The videotaped incident, which occurred after the student refused requests to show his ID card to campus officers, triggered widespread debate on and off campus Thursday about whether use of the Taser was warranted. It was the third in a recent series of local incidents captured on video that raise questions about arrest tactics.

He said that Tabatabainejad, when asked for his ID after 11 p.m. Tuesday, declined because he thought he was being singled out because of his Middle Eastern appearance. Yagman said Tabatabainejad is of Iranian descent but is a U.S.-born resident of Los Angeles.

The lawyer said Tabatabainejad eventually decided to leave the library but when an officer refused the student's request to take his hand off him, the student fell limp to the floor, again to avoid participating in what he considered a case of racial profiling. After police started firing the Taser, Tabatabainejad tried to "get the beating, the use of brutal force, to stop by shouting and causing people to watch. Generally, police don't want to do their dirties in front of a lot of witnesses."

He said Tabatabainejad was hit by the Taser five times and suffered "moderate to severe contusions" on his right side.

-LA Times

Hmmm, i wonder if it's worth mentioning that his name is Mostafa Tabatabainejad or that he's of Iranian-American decent...

5 comments:

Anonymous said...

oh jesus... far from abuse of power. taser's are not permanent damage, nor is mace ;-)

a taser is like a strong electric fence at a farm

maybe the guy should've left when security asked him to, or shown them his ID

Anonymous said...

This is a classic case of a set up to get publicity for the Mullah’s through thier agents, NIAC being one of them, watch other puppet organizations on Mulla’s payroll like IABA, NIPOC and IMAN to follow . I wouldnt be surprised if IAPAC , folks like Amirahmadi, Titra Parsi, Houghoghi and Babaie to jump on board. This is as free of advertising as it comes.

The campus police was wrong but they were lured into this by a very carefully planned conspiracy. Watch the details get investigated over the next few weeks. How come there was only one student recording? How come the recording did not start from the begining of the incident? Did you hear the student swear at the police? tell them fuck your patriot act? How come his attorney is a 2 time disbarred attorney who was the only attorney trown out of the Federal Court?
Things are never what they seem.

Tanner M. said...

wow.

well, Anonymous person 1 (posting anonymously really takes away some of a persons credibility)

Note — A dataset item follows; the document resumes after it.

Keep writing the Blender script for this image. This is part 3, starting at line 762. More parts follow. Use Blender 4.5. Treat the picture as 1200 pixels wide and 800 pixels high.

tasers, and mace are both known to cause permanent damage and in some cases death. I'm not going to go into alot of detail, but just google taser statistics, taser deaths, etc.

As for pepper spray - at least in my condition, it was sprayed in my mouth and nose as well as my eyes, and caused my throat to swell to a point where i felt i was suffocating.

All this however, and you're missing my point - sure these devices have their uses, i'd rather a violently resisting person be tased or sprayed than shot, i know that in real world situations things arn't so cut and dry - however as in this case, the man had started leaving when he was stopped by the officers and from all accounts he had go into passive resistance by dropping to the ground and not moving. This is NOT when a person should be tased. If were brandishing a weapon, perhaps.

My arguement is this, i'm allowing for the idea that the police had the right to ask for his ID, that they even after he refused had the right to ask him to leave, and that after he had caused a scene, may have had the right to take him in for questioning. But it WAS an abuse of their power, to tase a passively resisting, unviolent, person repeatedly.

All they would have had to do at the point, was cuff him, and carry him to the cruiser. Nuff said.

----------

As for Anonymous #2

I'll keep my eyes open - but i doubt this has much to do w/ some sort of Muslim conspiracy, sounds like you're reading a little to far into this. But, anything is possible... if you find any solid evidence, by all means, let me know here.

Anonymous said...

Alright Tanner I watched the video. First, mace and pepper spray are two different things. I remember when you got sprayed and I imagine it sucked. I think this incident is completely different than yours. Second the officers ordered the individual several times to get up or he would be tasered again. There are many LEGAL options for methods of compliance to be used by officers and these can change from state to state but here are a few --- short jabs, mace, pepper spray, baton pokes. When given an order by an officer, failure to follow such orders can leave it to the officer's discretion to elevate the use of force. In this video the individual not only refuses to follow said instructions, but makes his own fate worse by struggling against them as they try to lead him out.

So, if the officers are acting legally and as they are trained, is it really abuse of power? You may have opted for a different course of action if you were the cop, but then again you weren't dealing with someone who refused to heed your instructions to stand up and leave, and you weren't surrounded by 20 or so people who are obviously not on your side.

An unpleasant situation, but I really don't think it's abuse of power. Besides, carrying the guy down flights of stairs would've only resulted in the officers dropping the guy, he plunges to his death and then unlawlful death suits force higher taxes on the residents because the jury finds that they should have made the individual walk down the stairs to begin with ;-)

-Mike

Anonymous said...

Horrible campus police, besides that making me sick to my stomach, how hard is it to carry an obviously not big student out the door? They did it eventually, he wasn't resisting they just kept tazering him. That was racism in its purest form.